Do you remember the first story you ever read, and the impact it had on you?
I read comic books from the age of 12-13 or so. I still have them. Then, I read juvenile SF at my local library. Thanks to an old book sale I even have many of them.
My first reading experiences made me a hopeless romantic. That is, romance as in chivalry, right from wrong…that sort of thing. Right always trumps wrong, etc.
Sometimes being a romantic can get you into trouble in the real world because real people often don’t behave like the characters in books. Still, I wouldn’t trade my outlook on life with a hopeless realist. That guy is stuck in Realville. I can do either. You see, the astronaut can become the cave man, but the cave man can never become the astronaut. Think about it.

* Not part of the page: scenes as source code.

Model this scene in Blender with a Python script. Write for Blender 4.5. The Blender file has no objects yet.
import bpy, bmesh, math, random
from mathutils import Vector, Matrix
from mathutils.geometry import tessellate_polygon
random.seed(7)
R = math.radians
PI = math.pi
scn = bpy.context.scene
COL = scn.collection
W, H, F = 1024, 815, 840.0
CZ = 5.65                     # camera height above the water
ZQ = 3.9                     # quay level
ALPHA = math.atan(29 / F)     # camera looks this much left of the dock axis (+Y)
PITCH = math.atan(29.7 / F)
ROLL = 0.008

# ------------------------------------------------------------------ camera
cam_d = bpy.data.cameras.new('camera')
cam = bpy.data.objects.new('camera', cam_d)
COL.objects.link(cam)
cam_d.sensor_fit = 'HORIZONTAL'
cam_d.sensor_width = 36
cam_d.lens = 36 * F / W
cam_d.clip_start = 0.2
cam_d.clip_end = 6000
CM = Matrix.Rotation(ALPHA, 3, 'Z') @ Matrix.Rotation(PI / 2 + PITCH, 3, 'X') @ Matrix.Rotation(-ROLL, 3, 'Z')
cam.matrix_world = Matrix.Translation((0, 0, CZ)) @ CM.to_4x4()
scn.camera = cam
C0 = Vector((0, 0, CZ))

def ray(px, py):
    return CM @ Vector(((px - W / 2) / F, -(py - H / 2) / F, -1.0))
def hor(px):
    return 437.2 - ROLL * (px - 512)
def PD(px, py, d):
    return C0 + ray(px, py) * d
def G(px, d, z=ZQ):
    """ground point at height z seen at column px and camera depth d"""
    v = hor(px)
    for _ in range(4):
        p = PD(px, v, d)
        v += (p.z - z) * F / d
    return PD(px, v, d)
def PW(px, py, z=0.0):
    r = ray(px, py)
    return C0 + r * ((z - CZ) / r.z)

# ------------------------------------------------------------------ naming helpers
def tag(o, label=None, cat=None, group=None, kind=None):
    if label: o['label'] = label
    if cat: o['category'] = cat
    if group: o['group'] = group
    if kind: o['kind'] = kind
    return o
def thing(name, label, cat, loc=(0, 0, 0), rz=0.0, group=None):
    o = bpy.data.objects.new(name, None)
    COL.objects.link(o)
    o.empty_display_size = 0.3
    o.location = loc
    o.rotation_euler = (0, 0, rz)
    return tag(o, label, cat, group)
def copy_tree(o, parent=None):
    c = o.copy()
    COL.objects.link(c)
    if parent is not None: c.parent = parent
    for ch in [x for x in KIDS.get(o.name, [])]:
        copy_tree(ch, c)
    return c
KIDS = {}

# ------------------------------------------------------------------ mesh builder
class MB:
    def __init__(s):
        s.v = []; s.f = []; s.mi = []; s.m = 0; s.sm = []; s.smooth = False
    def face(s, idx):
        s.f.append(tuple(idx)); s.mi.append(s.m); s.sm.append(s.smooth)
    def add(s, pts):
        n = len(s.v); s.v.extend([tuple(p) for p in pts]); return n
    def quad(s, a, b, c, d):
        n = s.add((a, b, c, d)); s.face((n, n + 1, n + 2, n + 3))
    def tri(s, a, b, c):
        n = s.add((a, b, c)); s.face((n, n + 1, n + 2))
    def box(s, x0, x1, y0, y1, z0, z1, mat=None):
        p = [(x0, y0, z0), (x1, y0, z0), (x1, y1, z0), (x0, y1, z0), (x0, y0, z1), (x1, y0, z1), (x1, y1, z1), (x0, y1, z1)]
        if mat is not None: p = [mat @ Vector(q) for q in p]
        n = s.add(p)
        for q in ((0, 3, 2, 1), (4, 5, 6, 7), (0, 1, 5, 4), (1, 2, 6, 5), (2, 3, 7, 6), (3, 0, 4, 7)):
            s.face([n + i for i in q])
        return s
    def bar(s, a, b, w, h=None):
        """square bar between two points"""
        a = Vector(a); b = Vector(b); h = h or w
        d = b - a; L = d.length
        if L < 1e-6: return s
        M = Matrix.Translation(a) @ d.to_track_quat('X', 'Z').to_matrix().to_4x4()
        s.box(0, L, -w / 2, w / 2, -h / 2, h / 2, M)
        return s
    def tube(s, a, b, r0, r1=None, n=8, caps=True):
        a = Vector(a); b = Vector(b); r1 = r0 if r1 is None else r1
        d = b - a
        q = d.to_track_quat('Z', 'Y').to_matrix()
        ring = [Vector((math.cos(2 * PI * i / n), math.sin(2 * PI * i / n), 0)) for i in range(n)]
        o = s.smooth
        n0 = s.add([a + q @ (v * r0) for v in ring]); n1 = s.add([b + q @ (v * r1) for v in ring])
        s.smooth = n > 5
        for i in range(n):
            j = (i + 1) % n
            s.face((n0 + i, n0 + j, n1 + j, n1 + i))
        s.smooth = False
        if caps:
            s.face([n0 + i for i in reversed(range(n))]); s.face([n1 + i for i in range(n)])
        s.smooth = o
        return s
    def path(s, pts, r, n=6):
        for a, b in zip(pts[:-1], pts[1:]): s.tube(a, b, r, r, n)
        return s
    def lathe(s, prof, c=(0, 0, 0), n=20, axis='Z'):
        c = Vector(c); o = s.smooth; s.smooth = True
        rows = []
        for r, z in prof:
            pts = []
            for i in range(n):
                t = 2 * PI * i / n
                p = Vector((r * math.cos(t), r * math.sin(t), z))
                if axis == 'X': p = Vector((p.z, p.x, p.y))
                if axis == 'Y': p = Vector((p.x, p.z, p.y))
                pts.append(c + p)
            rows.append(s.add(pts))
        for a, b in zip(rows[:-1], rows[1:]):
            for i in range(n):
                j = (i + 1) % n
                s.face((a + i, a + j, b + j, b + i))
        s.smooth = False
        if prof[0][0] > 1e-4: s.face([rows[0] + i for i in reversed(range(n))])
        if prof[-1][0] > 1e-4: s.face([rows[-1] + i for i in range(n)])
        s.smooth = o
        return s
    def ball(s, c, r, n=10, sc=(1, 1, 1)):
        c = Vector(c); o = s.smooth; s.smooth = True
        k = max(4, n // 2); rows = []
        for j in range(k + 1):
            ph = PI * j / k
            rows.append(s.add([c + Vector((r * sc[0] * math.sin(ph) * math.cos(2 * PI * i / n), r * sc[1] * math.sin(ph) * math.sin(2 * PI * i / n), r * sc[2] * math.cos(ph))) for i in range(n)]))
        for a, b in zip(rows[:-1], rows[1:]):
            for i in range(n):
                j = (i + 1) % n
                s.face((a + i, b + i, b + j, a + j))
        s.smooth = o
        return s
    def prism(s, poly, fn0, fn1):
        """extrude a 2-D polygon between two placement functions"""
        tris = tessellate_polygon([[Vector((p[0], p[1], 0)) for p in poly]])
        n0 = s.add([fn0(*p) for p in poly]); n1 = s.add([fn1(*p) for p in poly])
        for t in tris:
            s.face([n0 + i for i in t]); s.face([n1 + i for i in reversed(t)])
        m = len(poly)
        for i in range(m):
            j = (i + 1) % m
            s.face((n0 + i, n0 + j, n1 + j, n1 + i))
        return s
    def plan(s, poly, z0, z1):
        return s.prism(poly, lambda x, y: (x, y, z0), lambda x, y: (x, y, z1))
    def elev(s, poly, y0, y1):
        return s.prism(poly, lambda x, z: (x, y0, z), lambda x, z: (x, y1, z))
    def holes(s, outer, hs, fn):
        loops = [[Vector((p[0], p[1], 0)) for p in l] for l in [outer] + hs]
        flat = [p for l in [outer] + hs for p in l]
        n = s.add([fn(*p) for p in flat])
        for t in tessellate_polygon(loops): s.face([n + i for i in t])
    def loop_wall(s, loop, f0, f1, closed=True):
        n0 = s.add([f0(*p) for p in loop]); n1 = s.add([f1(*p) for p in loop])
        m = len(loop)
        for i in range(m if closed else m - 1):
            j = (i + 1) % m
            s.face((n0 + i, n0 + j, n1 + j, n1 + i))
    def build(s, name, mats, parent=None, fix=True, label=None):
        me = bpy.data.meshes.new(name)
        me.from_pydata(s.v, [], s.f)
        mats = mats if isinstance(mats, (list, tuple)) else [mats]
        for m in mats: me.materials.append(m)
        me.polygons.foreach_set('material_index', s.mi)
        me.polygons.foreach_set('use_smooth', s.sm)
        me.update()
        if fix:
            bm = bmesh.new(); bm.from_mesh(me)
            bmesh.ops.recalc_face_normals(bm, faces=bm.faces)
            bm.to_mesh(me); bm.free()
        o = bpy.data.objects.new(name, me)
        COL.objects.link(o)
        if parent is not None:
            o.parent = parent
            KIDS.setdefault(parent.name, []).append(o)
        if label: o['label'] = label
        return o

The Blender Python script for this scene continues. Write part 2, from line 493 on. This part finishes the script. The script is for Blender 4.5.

How do you approach cover design?
I make my own covers.
I’m not such a bad graphic manipulator. However, I’m a terrible artist.
The Survival Apocalypse series presents a unique problem. It deserves to be portrayed by a really good artist. However, artists are either expensive or very difficult to work with. There are only so many Harry Potter type artists out there, which is what the SA series calls for in my humble opinion.
This time around, I chose to go dirt simple. The cover art of the SA series is based on the McGuffy Reader concept. The cover is made to appear old and simple, much as it might have looked a couple of hundred years ago. It’s in keeping with the pioneer times our heroes are living in.
Where did you grow up, and how did this influence your writing?
I grew up in the deep south. It is what I know. I use my experiences extensively in my books…all my books. Potential readers either wildly love the south or hate the south. I can’t do much for the snobs out there, but for the folks who have a fancy for things southern, I’m the goto guy! There are few better southern explainers writing today about the southern point of view than your’s truly and I don’t mind a bit making that claim.
You see, a big reason southerners don’t come unhinged when redneck jokes are told is that often we know the guy the joke was written about. However, we also know that when it’s all boiled down, it’s not the heartland, but the south that is the strength of the nation.
I write about the way it “use to was” set in a time 90 or more years after civilization has collapsed. For my characters, settings, and all the rest I use as reference genuine data gleaned from contemporary sources who were living and writing about the goings on in the south (which at the time was the new west) from 1540-1830. I extrapolate how the old place looks in the future and how the southern stock acts, talks, and fares. It’s an amazing thing folks! Really!
Here’s a little FYI. When did the Pilgrims land? What? 1620? Well, that’s pretty amazing, but guess what? Old Hernando de Soto himself may have trod over what would later become my back yard in 1540! This is a fact.
Also Andrew Jackson, if he didn’t visit my neighborhood personally, was within a few miles of it. Fifteen or less. This was in 1813.
Ah, so much history here and so few know about it. It flavors and propels the whole great arc of the Survival Apocalypse series. I hope you enjoy it!
Trivia: The photo above… I was attempting to cross over to the sandbar…after wading through 75 yards of briars to get to the creek. Wall, I never quite made it. I jumped a foot short and sunk up to my left knee in the muck. I did manage to keep the camera over my head though.